Locate the lines of the listing below that hold "pixels", then copy each of them.
--- DATA FOR THIS TASK ---
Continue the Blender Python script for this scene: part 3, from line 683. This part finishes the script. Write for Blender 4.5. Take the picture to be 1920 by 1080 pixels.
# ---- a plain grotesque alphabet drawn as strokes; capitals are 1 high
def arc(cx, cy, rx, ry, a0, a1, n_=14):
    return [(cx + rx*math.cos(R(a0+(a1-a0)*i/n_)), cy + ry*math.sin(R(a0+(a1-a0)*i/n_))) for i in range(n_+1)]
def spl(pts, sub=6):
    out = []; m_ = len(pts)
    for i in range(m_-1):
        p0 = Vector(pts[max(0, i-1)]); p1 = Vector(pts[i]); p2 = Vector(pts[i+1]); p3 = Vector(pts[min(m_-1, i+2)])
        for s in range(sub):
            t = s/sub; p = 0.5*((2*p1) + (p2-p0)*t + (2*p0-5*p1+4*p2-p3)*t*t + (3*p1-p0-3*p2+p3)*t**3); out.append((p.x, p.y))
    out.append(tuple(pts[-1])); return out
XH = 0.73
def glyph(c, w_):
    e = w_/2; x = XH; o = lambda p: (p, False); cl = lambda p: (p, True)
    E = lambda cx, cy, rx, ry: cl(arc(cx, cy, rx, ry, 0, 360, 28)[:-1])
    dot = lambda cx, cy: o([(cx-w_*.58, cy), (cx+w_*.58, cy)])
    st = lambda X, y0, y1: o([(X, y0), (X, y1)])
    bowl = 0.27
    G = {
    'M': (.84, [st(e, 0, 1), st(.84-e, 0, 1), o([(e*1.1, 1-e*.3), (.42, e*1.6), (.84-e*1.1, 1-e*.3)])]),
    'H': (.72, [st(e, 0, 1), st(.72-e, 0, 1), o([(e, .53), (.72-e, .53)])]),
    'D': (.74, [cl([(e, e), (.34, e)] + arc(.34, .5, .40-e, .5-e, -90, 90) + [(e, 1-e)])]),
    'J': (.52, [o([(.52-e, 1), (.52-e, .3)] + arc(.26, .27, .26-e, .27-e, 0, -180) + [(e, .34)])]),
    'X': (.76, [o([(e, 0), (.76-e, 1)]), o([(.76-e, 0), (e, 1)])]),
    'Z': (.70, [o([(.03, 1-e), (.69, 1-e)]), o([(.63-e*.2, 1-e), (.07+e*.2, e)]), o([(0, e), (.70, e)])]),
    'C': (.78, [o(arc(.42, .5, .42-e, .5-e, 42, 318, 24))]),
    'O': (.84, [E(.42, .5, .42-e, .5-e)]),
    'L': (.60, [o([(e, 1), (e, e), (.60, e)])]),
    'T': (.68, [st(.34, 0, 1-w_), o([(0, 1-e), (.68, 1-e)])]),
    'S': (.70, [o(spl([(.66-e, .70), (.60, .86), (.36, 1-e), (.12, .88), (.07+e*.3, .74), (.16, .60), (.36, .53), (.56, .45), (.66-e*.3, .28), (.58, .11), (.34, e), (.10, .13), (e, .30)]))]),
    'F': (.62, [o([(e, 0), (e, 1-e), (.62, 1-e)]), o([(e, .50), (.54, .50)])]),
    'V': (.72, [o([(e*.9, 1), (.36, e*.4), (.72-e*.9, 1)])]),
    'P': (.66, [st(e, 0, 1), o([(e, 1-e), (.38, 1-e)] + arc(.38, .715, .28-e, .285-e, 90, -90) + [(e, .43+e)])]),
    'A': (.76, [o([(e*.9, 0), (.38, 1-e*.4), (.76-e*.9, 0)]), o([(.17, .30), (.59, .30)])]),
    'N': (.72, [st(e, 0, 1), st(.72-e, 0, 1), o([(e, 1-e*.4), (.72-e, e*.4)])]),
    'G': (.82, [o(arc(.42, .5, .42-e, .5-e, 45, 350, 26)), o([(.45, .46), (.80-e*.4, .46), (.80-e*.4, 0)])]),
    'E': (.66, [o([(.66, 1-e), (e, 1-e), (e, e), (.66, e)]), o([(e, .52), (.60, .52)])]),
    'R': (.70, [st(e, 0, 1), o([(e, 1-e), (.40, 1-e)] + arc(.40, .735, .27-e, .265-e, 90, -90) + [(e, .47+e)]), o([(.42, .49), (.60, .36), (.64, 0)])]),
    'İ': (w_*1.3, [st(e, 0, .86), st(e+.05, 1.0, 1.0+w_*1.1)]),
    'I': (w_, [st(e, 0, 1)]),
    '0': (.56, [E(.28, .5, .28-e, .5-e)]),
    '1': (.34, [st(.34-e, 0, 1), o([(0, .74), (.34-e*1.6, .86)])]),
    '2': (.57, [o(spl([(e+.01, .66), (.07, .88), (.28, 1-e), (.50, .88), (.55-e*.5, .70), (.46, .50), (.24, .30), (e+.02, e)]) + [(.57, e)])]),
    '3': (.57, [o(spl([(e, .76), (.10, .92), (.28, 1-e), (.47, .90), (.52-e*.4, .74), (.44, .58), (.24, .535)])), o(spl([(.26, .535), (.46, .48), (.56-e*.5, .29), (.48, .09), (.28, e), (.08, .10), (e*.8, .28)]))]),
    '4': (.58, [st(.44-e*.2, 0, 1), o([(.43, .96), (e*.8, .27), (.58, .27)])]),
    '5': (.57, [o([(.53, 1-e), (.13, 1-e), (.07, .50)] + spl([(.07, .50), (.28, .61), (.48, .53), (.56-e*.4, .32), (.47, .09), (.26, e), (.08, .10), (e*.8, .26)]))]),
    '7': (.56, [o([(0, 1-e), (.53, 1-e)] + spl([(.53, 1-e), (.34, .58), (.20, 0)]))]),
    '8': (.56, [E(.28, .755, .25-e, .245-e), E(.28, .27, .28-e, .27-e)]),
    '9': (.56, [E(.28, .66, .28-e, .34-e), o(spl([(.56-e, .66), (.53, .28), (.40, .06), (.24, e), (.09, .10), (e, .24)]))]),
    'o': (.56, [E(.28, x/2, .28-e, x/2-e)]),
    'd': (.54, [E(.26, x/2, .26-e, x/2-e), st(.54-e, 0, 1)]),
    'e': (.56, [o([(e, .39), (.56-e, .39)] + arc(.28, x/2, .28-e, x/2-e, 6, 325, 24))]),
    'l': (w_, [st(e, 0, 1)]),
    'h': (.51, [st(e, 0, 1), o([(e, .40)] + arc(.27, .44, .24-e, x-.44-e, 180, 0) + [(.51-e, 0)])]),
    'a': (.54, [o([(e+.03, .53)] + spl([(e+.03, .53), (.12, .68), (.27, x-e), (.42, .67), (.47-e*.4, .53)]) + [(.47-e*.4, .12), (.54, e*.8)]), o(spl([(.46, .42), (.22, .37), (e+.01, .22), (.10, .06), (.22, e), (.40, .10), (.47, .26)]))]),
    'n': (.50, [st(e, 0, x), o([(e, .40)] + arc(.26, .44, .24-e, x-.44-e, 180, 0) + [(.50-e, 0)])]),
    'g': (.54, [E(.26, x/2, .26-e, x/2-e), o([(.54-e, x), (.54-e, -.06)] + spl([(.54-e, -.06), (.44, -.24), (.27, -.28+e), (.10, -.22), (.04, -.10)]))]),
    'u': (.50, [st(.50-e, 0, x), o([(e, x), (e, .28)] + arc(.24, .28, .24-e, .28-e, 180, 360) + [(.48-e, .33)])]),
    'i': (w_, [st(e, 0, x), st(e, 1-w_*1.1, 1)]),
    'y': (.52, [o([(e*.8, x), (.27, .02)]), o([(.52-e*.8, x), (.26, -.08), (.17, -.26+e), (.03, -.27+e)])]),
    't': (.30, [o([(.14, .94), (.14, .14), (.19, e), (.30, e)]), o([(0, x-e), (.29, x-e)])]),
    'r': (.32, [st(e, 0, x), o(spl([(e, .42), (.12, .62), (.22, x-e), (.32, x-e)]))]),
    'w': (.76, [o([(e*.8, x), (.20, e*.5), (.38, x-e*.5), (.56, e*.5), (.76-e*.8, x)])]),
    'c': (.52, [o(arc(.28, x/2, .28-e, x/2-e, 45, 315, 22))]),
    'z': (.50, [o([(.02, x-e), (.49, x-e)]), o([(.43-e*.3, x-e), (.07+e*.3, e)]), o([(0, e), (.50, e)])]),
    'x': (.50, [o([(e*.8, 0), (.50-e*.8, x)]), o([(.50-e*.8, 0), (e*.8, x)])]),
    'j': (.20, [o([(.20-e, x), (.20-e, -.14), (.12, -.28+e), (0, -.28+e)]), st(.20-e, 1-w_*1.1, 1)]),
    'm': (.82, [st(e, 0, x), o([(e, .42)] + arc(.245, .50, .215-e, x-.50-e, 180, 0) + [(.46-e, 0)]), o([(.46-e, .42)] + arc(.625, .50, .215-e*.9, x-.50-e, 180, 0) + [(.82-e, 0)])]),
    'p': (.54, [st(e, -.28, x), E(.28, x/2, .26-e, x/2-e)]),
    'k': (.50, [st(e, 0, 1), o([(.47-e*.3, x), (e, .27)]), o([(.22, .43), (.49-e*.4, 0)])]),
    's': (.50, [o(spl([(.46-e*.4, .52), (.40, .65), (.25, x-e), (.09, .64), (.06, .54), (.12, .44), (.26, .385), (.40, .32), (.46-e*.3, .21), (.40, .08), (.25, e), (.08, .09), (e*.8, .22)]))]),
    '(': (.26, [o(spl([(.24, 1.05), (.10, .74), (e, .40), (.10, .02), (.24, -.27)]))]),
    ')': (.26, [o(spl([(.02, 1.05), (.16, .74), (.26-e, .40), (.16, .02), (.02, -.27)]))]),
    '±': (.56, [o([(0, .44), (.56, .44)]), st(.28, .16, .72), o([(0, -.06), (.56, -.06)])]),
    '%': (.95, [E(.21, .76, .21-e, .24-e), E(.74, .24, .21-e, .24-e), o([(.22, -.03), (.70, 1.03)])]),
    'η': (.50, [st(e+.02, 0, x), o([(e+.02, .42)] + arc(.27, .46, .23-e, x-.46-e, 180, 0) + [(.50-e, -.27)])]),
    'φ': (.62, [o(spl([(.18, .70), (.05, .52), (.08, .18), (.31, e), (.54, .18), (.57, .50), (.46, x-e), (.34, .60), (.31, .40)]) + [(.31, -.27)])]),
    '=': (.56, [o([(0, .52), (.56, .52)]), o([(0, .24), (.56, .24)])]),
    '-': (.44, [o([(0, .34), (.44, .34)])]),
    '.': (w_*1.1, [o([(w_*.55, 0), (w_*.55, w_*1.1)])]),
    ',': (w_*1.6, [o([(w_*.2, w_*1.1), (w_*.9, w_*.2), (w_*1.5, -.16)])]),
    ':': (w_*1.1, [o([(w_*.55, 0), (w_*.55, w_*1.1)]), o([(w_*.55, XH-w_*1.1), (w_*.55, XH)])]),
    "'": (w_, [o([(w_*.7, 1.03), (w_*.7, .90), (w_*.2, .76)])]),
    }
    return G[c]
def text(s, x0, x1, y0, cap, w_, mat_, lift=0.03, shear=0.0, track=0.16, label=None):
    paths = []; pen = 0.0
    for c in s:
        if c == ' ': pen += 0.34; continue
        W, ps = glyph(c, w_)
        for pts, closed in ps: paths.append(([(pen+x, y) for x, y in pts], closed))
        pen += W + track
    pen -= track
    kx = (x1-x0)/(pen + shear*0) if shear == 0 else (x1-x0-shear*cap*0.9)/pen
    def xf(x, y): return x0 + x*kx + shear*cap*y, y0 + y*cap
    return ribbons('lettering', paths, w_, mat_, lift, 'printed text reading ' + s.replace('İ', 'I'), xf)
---
--- DATA FOR THIS TASK ---
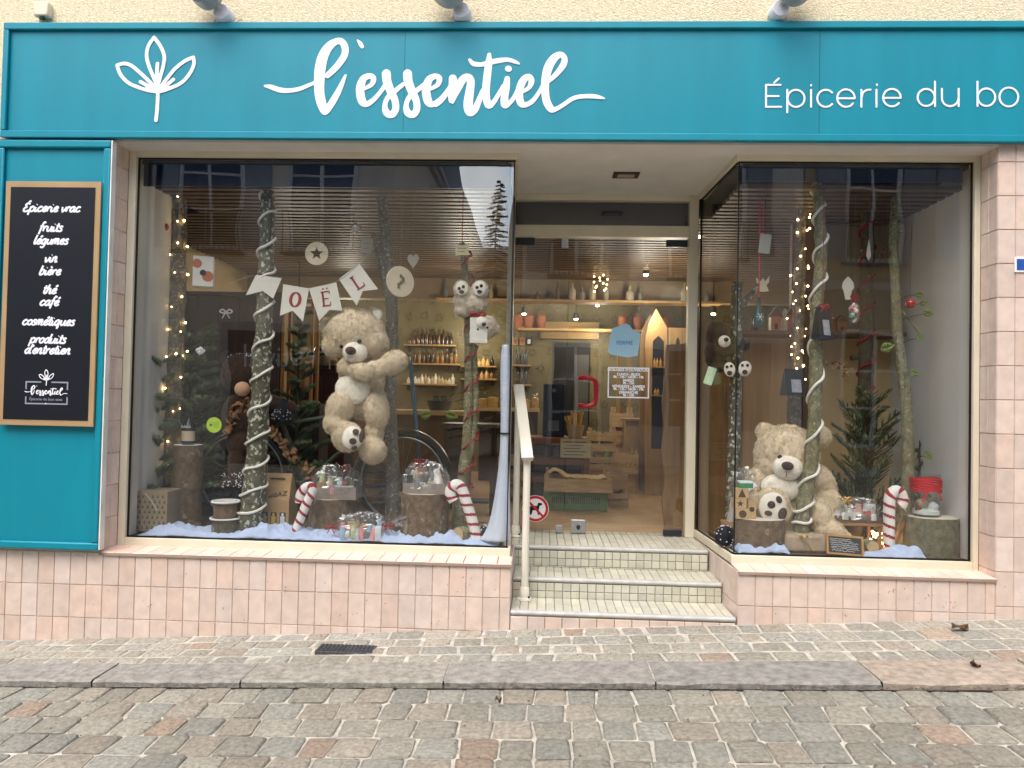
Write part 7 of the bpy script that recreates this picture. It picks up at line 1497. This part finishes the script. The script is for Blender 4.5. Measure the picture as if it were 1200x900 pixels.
---
THE ANSWER:
Continue the Blender Python script for this scene: part 3, from line 683. This part finishes the script. Write for Blender 4.5. Take the picture to be 1920 by 1080 pixels.
Write part 7 of the bpy script that recreates this picture. It picks up at line 1497. This part finishes the script. The script is for Blender 4.5. Measure the picture as if it were 1200x900 pixels.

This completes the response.